Cornelius and editor Matt Gray keep Inhumanwich! sprinting (and short — the film crosses the finish line at an hour thirteen, including credits). As the old-timers who made stuff like Them! and Tarantula knew, you don’t want to give the audience a lot of time to think during your movie about killer turnips or whatever, and Cornelius also knows what the soul of wit is. (Look for his uncredited cameo as a Jordy Verrill-type gentleman who encounters the monster in the woods.) The scenes are clipped to punch up the punchlines; this good-hearted comedy boasts a good deal of technical savvy, of the sort that’s invisible when it’s working. There’s a bit about a character who repeats everything she hears during a phone chat, which would make a goofy sort of sense if we were just hearing her side of the conversation and we were getting exposition from it; but we also see the other side of the talk via split screen, so the redundancy becomes a surreal joke. It’s one of several gags in Inhumanwich! that you just know started with Cornelius watching some forlorn excuse for a movie with buddies and saying “Wouldn’t it be funny if…”

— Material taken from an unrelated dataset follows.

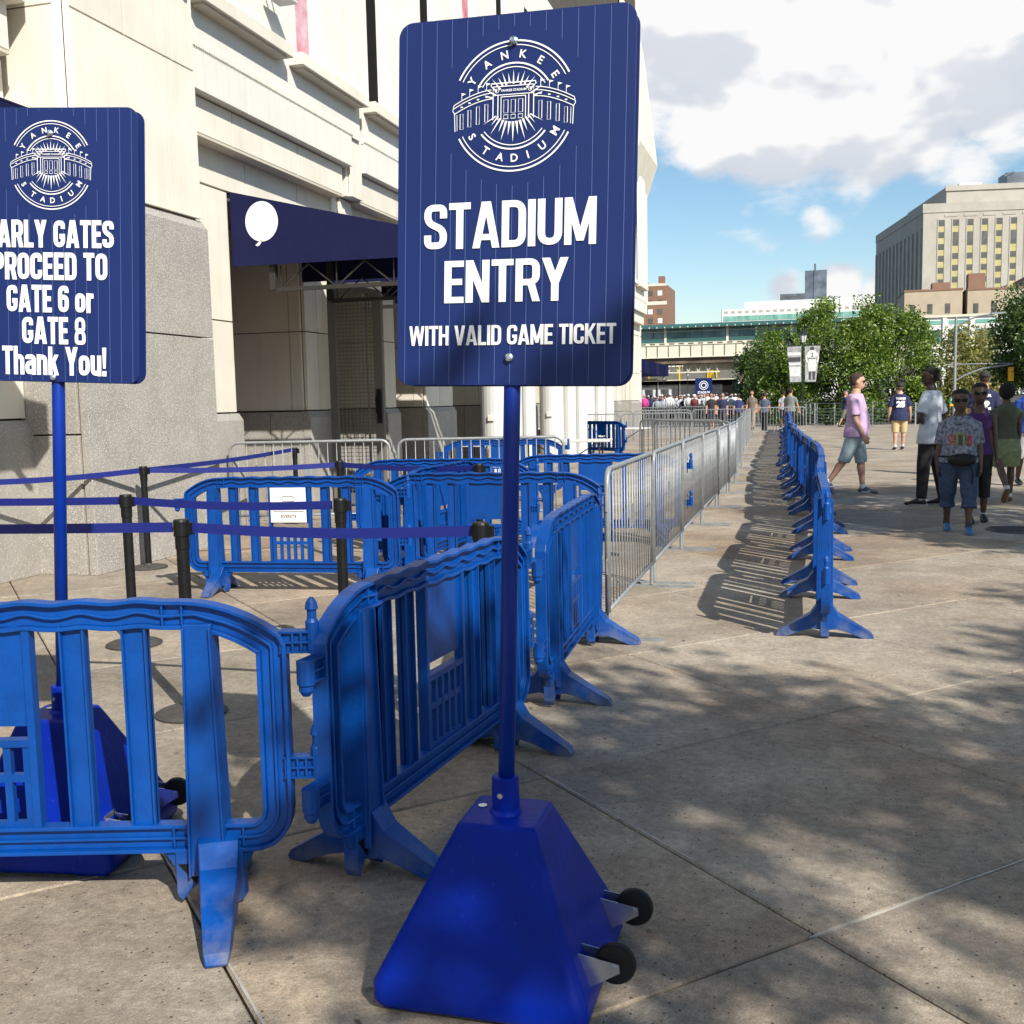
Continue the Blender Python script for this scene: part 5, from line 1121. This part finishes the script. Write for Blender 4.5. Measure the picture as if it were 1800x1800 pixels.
    def fin(mb,name,m,v,par=e,sm=3):
        o=mb.build(name,m,par,smooth=True); o.scale=(s,s,s)
        r_=o.modifiers.new('r','REMESH'); r_.mode='VOXEL'; r_.voxel_size=v; r_.use_smooth_shade=True
        q=o.modifiers.new('s','SMOOTH'); q.factor=.5; q.iterations=sm; return o
    B=fin(body,'body',sk,vox,sm=2)
    # clothing
    t=top or {}; tm=cm(t.get('col',(.5,.5,.5)),.85,**t.get('mat',{})) if not t.get('mt') else t['mt']
    z0=toplen; off=.016; strap=t.get('strap')
    TT=[(z0,.190 if z0<-.08 else .172,.138,-.0)]+([(-.02,.182,.132,-.002)] if z0<-.08 else [])+[q for q in T if q[0]>max(z0+.03,.05 if z0<-.08 else -1) and q[0]<.46]+([(.505,.125 if not fem else .11,.085,-.005),(.535,.078,.07,-.005)] if not strap else [(.47,.10,.09,0)])
    tr_=[((0,yy+bel(z)*.6,hz+z),((rx+off+(.012 if z<.1 else 0))*gz(z),0,0),(0,(ry+off+.006+bel(z)*.5)*gz(z),0)) for z,rx,ry,yy in TT]
    topm.loft(tr_,16)
    if not strap:
        fr_=t.get('sleeve',.62)
        for i,sg in enumerate((-1,1)):
            shd,elb,wr,fdv=armp[i]; ud=(elb-shd).normalized(); u=ud.cross(V_((0,1,.01))).normalized(); w_=ud.cross(u)
            topm.loft([(shd+V_((-sg*.07,0,.035)),u*.05,w_*.05),(shd+V_((-sg*.01,0,.002)),u*.068,w_*.068),(shd.lerp(elb,fr_*.5),u*.070,w_*.070),(shd.lerp(elb,fr_),u*.076,w_*.074)],12)
    else:
        for sg in (-1,1): topm.tube([(sg*.075,.07,hz+.45),(sg*.085,.02,hz+.53),(sg*.075,-.06,hz+.45)],.022,6)
    to=fin(topm,'top',tm,.014 if lod==0 else .02)
    b=bottom or {}; bmx=cm(b.get('col',(.2,.2,.25)),.85,**b.get('mat',{})); kind=b.get('kind','shorts')
    bot.loft([((0,bel(.09)*.35,hz+.09),(.165*gx,0,0),(0,(.122+bel(.1)*.3)*gx,0)),((0,0,hz),(.178*gx,0,0),(0,.13*gx,0)),((0,-.005,hz-.09),(.168*gx,0,0),(0,.125*gx,0))],16)
    if kind=='skirt':
        bot=MB(); bot.loft([((0,0,hz+.10),(.15*gx,0,0),(0,.115,0)),((0,-.01,hz),(.19*gx,0,0),(0,.15,0)),((0,-.01,hz-.16),(.215*gx,0,0),(0,.17,0)),((0,0,hz-.36),(.20*gx,0,0),(0,.16,0)),((0,0,hz-.385),(.185*gx,0,0),(0,.15,0))],20)
    else:
        fr_={'shorts':(.95,0),'long':(1,.98),'capri':(1,.45),'knee':(1,.12)}[kind]
        for hip,kn,an,d,d2 in legp:
            def rr(p_,r): return (p_,(r,0,0),V_((1,0,0)).cross(d).normalized()*r)
            pts=[rr(hip,.108*gx),rr(hip.lerp(kn,.5),.094*gx),rr(hip.lerp(kn,fr_[0]),.084*gx)]
            if fr_[1]: 
                if fr_[1]>.3: pts+=[rr(kn.lerp(an,fr_[1]*.5),.074*(.5+.5*gx))]
                pts+=[rr(kn.lerp(an,fr_[1]),.068 if kind=='long' else .082*gx)]
            bot.loft(pts,12)
    fin(bot,'trousers' if kind=='long' else ('skirt' if kind=='skirt' else 'shorts'),bmx,.014 if lod==0 else .02)
    if lod==0:
        for an_ in legp:
            if an_[2].z<.13: o=MB().loft([((an_[2].x,an_[2].y+dy,0.012),(w_,0,0),(0,.03,0)) if 0 else ((an_[2].x,an_[2].y+.05,zz),(.046,0,0),(0,.145,0)) for zz in (.002,.02)],16).build('shoe_sole',cm((.35,.35,.36),.7),e); o.scale=(s,s,s)
            q=MB(); sc=MB().loft([(an_[2]-V_((0,0,.02)),(.039,0,0),(0,.042,0)),(an_[2]+V_((0,0,.055)),(.039,0,0),(0,.042,0))],12).build('sock',cm(b.get('sock',(.6,.6,.6)),.9),e,smooth=True); sc.scale=(s,s,s)
    hm=MB()
    if hair is not None:
        hm.loft([(hc+RH@V_((0,yy,z)),RH@V_((rx,0,0)),RH@V_((0,ry,0))) for z,rx,ry,yy in ((z_*hs,a_*hs,b_*hs,c_*hs) for z_,a_,b_,c_ in ((-.06,.064,.055,-.050),(-.01,.080,.072,-.038),(.035,.086,.090,-.022),(.07,.083,.098,-.012),(.098,.066,.080,-.010),(.115,.032,.040,-.008),(.12,.008,.01,-.008)))],16)
        if hair.get('big'): hm.ball(tuple(hc+RH@V_((0,-.03,.02))),.118,n=14,m=9,sz=1.05)
        o=hm.build('hair',cm(hair['col'],.9,bump=.8,bscale=120,var=.3,scale=60),e,smooth=True); o.scale=(s,s,s)
    if cap is not None:
        c_=MB().loft([(hc+RH@V_((0,yy,z)),RH@V_((rx,0,0)),RH@V_((0,ry,0))) for z,rx,ry,yy in ((.012,.092,.112,-.010),(.05,.091,.112,-.010),(.09,.078,.098,-.010),(.118,.046,.058,-.010),(.127,.01,.012,-.010))],16)
        c_.loft([(hc+RH@V_((0,.07,.025)),RH@V_((.07,0,0)),(0,0,.006)),(hc+RH@V_((0,.13,.022)),RH@V_((.064,0,0)),(0,0,.005)),(hc+RH@V_((0,.165,.016)),RH@V_((.04,0,0)),(0,0,.004))],12)
        o=c_.build('cap',cm(cap,.8),e,smooth=True); o.scale=(s,s,s)
    if glasses:
        q=MB()
        for sg in (-1,1): q.bar(hc+RH@(V_((sg*.006,.104,-.004))*hs),hc+RH@(V_((sg*.062,.090,-.002))*hs),.010,.034*hs); q.bar(hc+RH@V_((sg*.055,.085,.002)),hc+RH@V_((sg*.078,-.005,.0)),.006)
        q.bar(hc+RH@V_((-.03,.10,.004)),hc+RH@V_((.03,.10,.004)),.006); o=q.build('sunglasses',M['black'],e,smooth=True); o.scale=(s,s,s)
    elif lod==0:
        q=MB()
        for sg in (-1,1): q.ball(tuple(hc+RH@V_((sg*.030,.087,-.002))),.011,n=8,m=5)
        o=q.build('eyes',M['black'],e,smooth=True); o.scale=(s,s,s)
    if lod==0:
        q=MB().ball(tuple(hc+RH@(V_((0,.096,-.058))*hs)),.022*hs,n=8,m=5,sy=.45,sz=.28); o=q.build('mouth',cm((SK[skin][0]*.7,SK[skin][1]*.4,SK[skin][2]*.45),.6,bump=0),e,smooth=True); o.scale=(s,s,s)
    if extra: extra(e,hz,s,hc,legp,armp,gx,bel)
    return e
DEG=R(1)
def jersey(name,num,dy=0):
    def f(e,hz,s,hc,legp,armp,gx,bel):
        p=P2D(0); yb=.152*gx
        def add(t,z,w,h,bd):
            v,fc=text_mesh(t,w,h,bd); p.b.add([(-a,-yb+1.6*a*a+dy,hz+z+b) for a,b in v],[tuple(reversed(q)) for q in fc])
        add(name,.415,.24,.062,.05); add(num,.27,.22,.17,.07)
        o=p.b.build('jersey_print',M['white'],e); o.scale=(-s,s,s) if 0 else (s,s,s); 
        for v in o.data.vertices: v.co.x=-v.co.x
    return f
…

The performers are mostly encouraged to mimic the unhip flatness of ‘50s sci-fi actors. The movie doesn’t confine itself to any one era, though; some of the signifiers announce themselves as from the ‘50s, some from modern times. To that end, Jake Robinson’s stogie-chewing, growling General Graham seems to channel John Belushi’s Wild Bill Kelso and the uncouth soldiers of Day of the Dead, moreso than the rigid military men you’d find in antique schlock. He seems to be of the ‘70s and ‘80s, whereas a later character (Brad Nicholas), whose competitive abilities might be of some use against the monster, seems of more recent vintage. Cornelius mashes up the decades as if to say that some things in the universe remain constant, such as humanity’s response to a killer pile of ground beef. Inhumanwich! is just the brand of inspired nonsense we need at the moment.